What I learned about writing The Sword From The Sea

 
I broke the rules with The Sword From The Sea. It's just over 5200 words, and according to the rules it has to be between 4500 - 5000.

My previous 2 stories in the sequence, The Iron Casque and The Gate In The Void, both came in at 7500+ in their drafts. I worked hard to slash the word count down to 5000 for both of them. Although it was tough I succeeded, and the stories were stronger because of it - it forced me to look at extraneous plot choices and indulgent passages.

 With The Sword From The Sea, I didn't cut it below 5000. I tightened up everything I could but there just wasn't the fat in there that the other two had. I couldn't keep cutting without removing vital pieces of plot structure.

Some years ago I wrote a novella called Brand Of Cirgyl of around 23,000 words. I later decided it had to be under 20,000. I attacked it ruthlessly over about a dozen rewrites. At the end I'd taken out so much that it was essentially gibberish. I realized I'd broken it, although not how or why, and left it to gather dust. It never got under 20,000 words.

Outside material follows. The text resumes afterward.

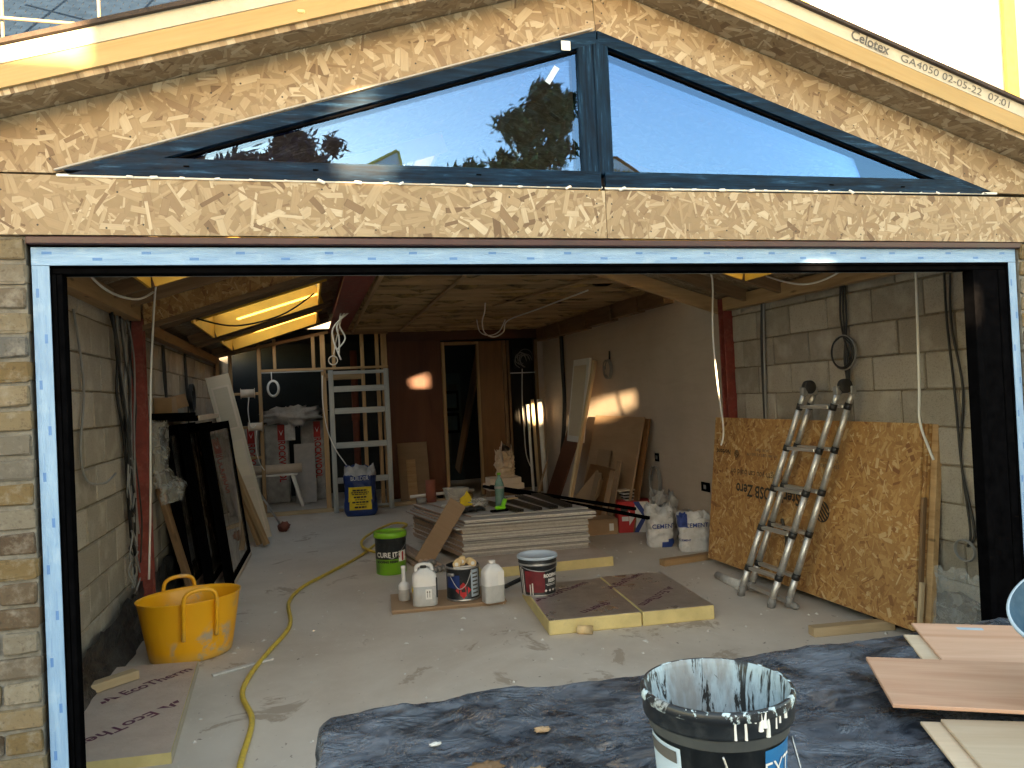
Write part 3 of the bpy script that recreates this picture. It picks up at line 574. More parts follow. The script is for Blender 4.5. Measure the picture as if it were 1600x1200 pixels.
slopeb(lb_, -1, -1.17, 0.33, 6.30, 3.14, 2.955, 0.022, 'osb_gold', 'web'); slopeb(lb_, -1, -1.20, 0.33, 6.285, 2.953, 2.915, 0.052, 'timber_old', 'lower_flange')
rb = thing('sloping_beam', 'timber faced beam sloping down to the right wall above the red column', 'beam', (3, 6.2, 2.4))
slopeb(rb, 1, 2.0, 3.72, 6.19, 3.14, 3.055, 0.03, 'timber', 'web'); slopeb(rb, 1, 2.0, 3.72, 6.18, 3.053, 3.015, 0.05, 'timber', 'lower_flange')
tag(blk('wall_plate', (-1.275, 2.91, 2.275), (-1.18, 6.26, 2.40), 'timber', None), 'thick timber wall plate along the top of the left block wall near the opening', 'timber')
tag(blk('wall_plate', (-1.275, 6.38, 2.215), (-1.20, 11.5, 2.31), 'timber_old', None), 'brown timber wall plate on the left wall below the two rear rooflights', 'timber')
tag(blk('wall_plate', (3.57, 2.91, 2.245), (3.655, 6.06, 2.36), 'timber', None), 'timber wall plate along the top of the right block wall', 'timber')
tag(blk('bulkhead_board', (0.6, 6.34, 2.665), (3.73, 6.37, 3.12), 'osb', None), 'strand board upstand above the front edge of the flat ceiling', 'board')

# ------------------------------------------------------------------ flat ceiling of joists
ce = blk('ceiling', (0.60, 6.38, 2.70), (3.74, 12.1, 2.74), 'insul_dark', None, 0); tag(ce, kind='structure')
rnd = random.Random(11)
for i in range(20):
    y = 6.42 + i * 0.285
    bar('joist', (0.61, y, 2.668), (3.73, y + rnd.uniform(-.02, .02), 2.668), 0.022, 0.06, 'timber', ce)
    sh = sheet('insulation_batt', (0.61, y + 0.02, 2.690), (1, 0, 0), (0, 1, 0), 3.1, 0.245, 26, 4, lambda u, v, i=i: -0.075 * max(0, fbm(u * 9, v * 1.5, i * 3.1) + 0.15), 'insul_dark', ce)
for x, a, b in ((0.63, 6.4, 11.9), (1.33, 6.4, 11.6), (2.62, 6.4, 8.6)): bar('batten', (x, a, 2.628), (x + (0.05 if x < 2 else -0.5), b, 2.628), 0.04, 0.02, 'timber', ce)
for i, (a, b, dz) in enumerate(((7.3, 7.95, .16), (8.0, 8.7, .17), (8.78, 9.6, .19), (9.7, 10.7, .20), (10.8, 11.9, .20))): blk('edge_packing', (3.62, a, 2.63 - dz), (3.735, b, 2.635), 'timber_old', ce)

# ------------------------------------------------------------------ rear stud wall (left) and store room behind it
sw = thing('stud_wall', 'open timber stud wall with a doorway into the dark store room', 'wall', (0, 11.6, 0))
def top(x): return min(2.62, 3.03 - SL * abs(x - XR))
for x, z0, z1, wdt in ((-1.22, 0.06, None, .045), (-1.05, 0.06, None, .045), (-0.655, 0.06, None, .05), (-0.44, 2.12, None, .045), (0.105, 2.12, None, .05), (0.24, 0.06, None, .07), (0.395, 2.12, None, .05), (0.81, 0.06, None, .05), (1.03, 0.06, None, .05), (1.13, 0.06, None, .09)):
    blk('stud', (x - wdt / 2, 11.58, z0), (x + wdt / 2, 11.67, z1 or top(x)), 'timber', sw)
bar('header', (-0.63, 11.60, 2.10), (1.18, 11.60, 2.10), 0.09, 0.035, 'timber', sw)
bar('top_plate', (-1.25, 11.62, top(-1.25) + 0.02), (0.33, 11.62, top(0.33) + 0.02), 0.09, 0.045, 'timber_old', sw); bar('top_plate', (0.40, 11.62, 2.62), (1.2, 11.62, 2.62), 0.09, 0.05, 'timber_old', sw)
for z in (1.78, 1.30, 0.86): bar('noggin', (-1.03, 11.62, z), (-0.68, 11.62, z), 0.07, 0.04, 'timber', sw)
bar('sill_plate', (-1.25, 11.60, 0.03), (2.0, 11.66, 0.03), 0.09, 0.055, 'timber_pale', sw)
bar('short_header', (0.27, 11.63, 1.98), (0.79, 11.63, 1.98), 0.05, 0.10, 'timber', sw)
for x, z in ((0.255, 2.075),): blk('door_trim', (-0.632, 11.555, 2.062), (0.24, 11.575, 2.078), 'galv', sw)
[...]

So in The Sword From The Sea, when I couldn't take out any more plot-related elements, and I realized I'd reached the limit on how much style and setting I could remove without maiming what I'd left behind, I stopped. I could feel that I was close to the edge of the precipice that had caused Brand's demise. The Sword From The Sea was 5200 words, which broke the rules (but left, I hoped, my story intact) and promised my self that I'd do the next story in 4800 words.

By now The Burning Sand is done. It came in at 4500 words.